• _WORK TO DO_:
Copy every line from the data below in which the string "this" can be found.

• _DATA EXTRACT_:
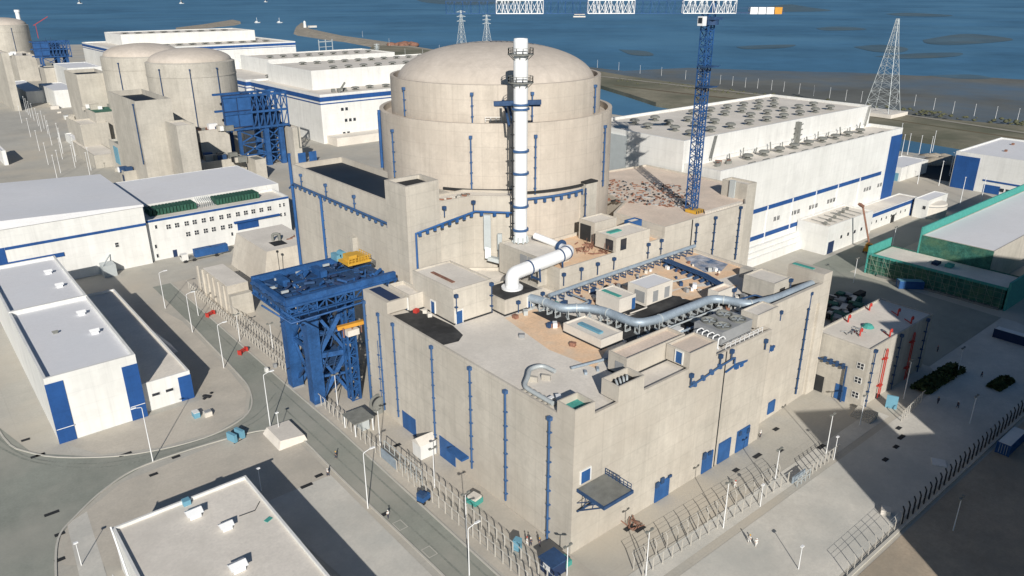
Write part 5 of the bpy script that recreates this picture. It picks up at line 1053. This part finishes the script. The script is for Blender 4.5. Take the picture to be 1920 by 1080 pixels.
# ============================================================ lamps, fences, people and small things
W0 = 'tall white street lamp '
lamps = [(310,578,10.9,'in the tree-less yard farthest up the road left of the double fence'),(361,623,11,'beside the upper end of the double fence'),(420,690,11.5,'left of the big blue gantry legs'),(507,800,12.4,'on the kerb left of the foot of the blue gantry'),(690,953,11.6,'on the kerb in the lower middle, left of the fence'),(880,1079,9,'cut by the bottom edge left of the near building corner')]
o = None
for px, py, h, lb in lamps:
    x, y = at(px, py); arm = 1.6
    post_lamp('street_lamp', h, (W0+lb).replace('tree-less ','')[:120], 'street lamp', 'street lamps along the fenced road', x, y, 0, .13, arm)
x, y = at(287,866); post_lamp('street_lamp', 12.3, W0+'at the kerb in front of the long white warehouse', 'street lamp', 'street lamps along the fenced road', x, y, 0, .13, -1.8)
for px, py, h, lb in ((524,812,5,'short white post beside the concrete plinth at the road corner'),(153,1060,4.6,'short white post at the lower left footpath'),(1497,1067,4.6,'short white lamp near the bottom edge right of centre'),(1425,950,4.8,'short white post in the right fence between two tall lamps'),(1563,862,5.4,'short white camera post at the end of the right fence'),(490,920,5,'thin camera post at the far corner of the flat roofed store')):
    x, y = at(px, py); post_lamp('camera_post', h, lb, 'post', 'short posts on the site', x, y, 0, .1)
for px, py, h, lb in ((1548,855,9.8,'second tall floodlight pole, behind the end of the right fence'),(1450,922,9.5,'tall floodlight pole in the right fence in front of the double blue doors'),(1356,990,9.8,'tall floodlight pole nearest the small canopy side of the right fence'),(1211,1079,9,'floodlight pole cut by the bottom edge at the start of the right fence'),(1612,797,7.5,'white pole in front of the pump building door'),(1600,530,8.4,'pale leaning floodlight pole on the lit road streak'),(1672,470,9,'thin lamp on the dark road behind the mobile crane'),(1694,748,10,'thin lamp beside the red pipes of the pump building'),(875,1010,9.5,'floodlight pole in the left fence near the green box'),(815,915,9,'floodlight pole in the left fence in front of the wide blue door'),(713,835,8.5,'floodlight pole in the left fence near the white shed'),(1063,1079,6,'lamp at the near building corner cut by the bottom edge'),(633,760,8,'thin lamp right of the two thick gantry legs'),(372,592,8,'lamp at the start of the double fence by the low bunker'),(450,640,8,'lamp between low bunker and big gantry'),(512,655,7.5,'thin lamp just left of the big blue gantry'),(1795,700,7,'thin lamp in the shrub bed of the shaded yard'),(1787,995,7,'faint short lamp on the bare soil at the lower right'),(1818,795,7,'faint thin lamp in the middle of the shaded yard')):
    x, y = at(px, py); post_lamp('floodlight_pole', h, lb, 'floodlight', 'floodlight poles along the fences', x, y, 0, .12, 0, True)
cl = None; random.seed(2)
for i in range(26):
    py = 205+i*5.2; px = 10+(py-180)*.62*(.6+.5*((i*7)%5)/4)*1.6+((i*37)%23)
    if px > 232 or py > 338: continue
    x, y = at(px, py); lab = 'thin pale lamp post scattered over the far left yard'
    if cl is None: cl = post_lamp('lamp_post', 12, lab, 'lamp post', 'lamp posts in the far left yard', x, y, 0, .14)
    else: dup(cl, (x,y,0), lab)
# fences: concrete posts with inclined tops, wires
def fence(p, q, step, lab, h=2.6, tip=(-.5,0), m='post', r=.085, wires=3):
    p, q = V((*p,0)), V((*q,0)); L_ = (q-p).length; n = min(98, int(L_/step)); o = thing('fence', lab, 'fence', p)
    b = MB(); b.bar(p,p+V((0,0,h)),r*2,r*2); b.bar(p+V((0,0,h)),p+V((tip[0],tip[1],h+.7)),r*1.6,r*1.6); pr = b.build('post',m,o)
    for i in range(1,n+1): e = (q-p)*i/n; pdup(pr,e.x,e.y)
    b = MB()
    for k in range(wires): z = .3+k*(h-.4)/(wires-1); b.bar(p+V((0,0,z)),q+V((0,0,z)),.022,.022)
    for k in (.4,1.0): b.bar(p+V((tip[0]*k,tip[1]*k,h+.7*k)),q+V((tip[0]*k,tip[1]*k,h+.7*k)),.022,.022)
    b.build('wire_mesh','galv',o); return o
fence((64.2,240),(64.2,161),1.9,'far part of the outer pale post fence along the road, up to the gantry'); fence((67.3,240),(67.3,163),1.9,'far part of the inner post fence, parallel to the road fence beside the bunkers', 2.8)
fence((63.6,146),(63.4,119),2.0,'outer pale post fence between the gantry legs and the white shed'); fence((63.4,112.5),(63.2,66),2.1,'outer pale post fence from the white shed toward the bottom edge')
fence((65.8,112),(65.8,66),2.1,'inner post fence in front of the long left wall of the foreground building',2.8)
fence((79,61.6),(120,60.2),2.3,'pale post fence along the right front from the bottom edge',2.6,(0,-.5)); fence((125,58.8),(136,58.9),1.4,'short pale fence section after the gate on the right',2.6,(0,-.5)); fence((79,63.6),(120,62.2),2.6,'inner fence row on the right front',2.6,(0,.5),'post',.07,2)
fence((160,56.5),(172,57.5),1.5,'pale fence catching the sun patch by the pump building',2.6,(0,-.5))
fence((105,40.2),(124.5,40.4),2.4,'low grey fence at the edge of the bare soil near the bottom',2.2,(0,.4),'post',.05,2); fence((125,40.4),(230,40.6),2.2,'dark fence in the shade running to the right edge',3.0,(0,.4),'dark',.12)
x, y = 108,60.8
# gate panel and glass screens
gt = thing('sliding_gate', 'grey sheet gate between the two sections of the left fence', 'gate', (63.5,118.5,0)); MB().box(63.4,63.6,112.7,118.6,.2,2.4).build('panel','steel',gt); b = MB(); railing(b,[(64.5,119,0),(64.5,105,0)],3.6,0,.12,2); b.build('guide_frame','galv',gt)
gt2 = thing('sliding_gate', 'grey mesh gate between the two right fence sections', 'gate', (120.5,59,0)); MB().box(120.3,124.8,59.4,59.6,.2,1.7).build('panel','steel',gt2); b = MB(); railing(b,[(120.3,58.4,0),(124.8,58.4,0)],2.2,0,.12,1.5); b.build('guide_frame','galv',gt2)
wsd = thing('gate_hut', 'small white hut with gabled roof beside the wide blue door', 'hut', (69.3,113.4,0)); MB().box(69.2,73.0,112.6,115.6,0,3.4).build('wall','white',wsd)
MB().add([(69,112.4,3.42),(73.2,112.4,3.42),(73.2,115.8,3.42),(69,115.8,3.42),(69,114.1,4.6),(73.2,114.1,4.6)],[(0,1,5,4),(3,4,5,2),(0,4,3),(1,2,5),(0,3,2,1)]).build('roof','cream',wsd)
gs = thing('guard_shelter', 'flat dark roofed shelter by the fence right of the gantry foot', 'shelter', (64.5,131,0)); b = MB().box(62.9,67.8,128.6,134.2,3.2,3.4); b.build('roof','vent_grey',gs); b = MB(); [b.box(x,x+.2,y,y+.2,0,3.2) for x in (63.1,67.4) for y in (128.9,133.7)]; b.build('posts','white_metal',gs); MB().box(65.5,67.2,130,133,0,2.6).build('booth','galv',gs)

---

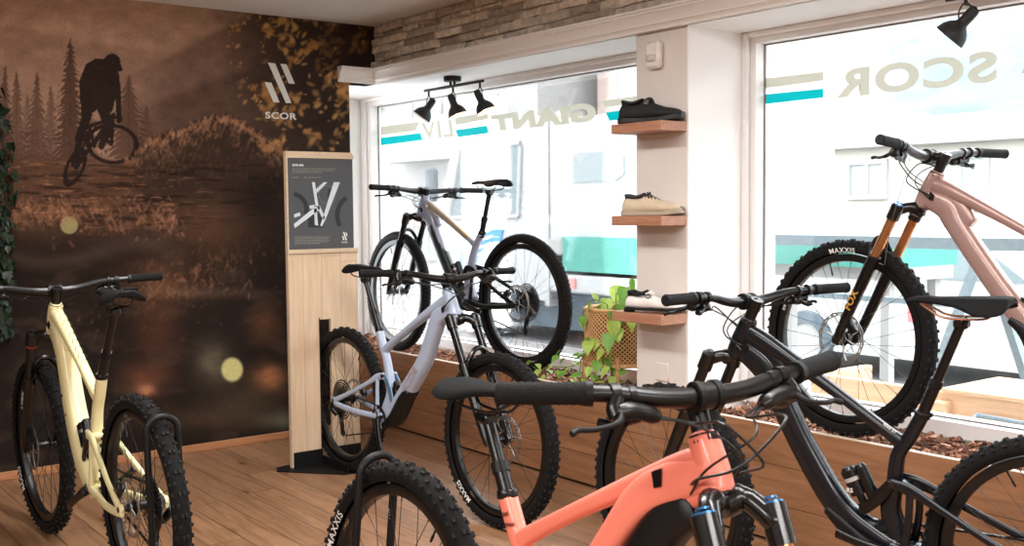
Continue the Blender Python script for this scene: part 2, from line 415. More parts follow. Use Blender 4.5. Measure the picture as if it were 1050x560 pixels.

• _OUTPUT OF THE TASK_:
Write part 5 of the bpy script that recreates this picture. It picks up at line 1053. This part finishes the script. The script is for Blender 4.5. Take the picture to be 1920 by 1080 pixels.
Continue the Blender Python script for this scene: part 2, from line 415. More parts follow. Use Blender 4.5. Measure the picture as if it were 1050x560 pixels.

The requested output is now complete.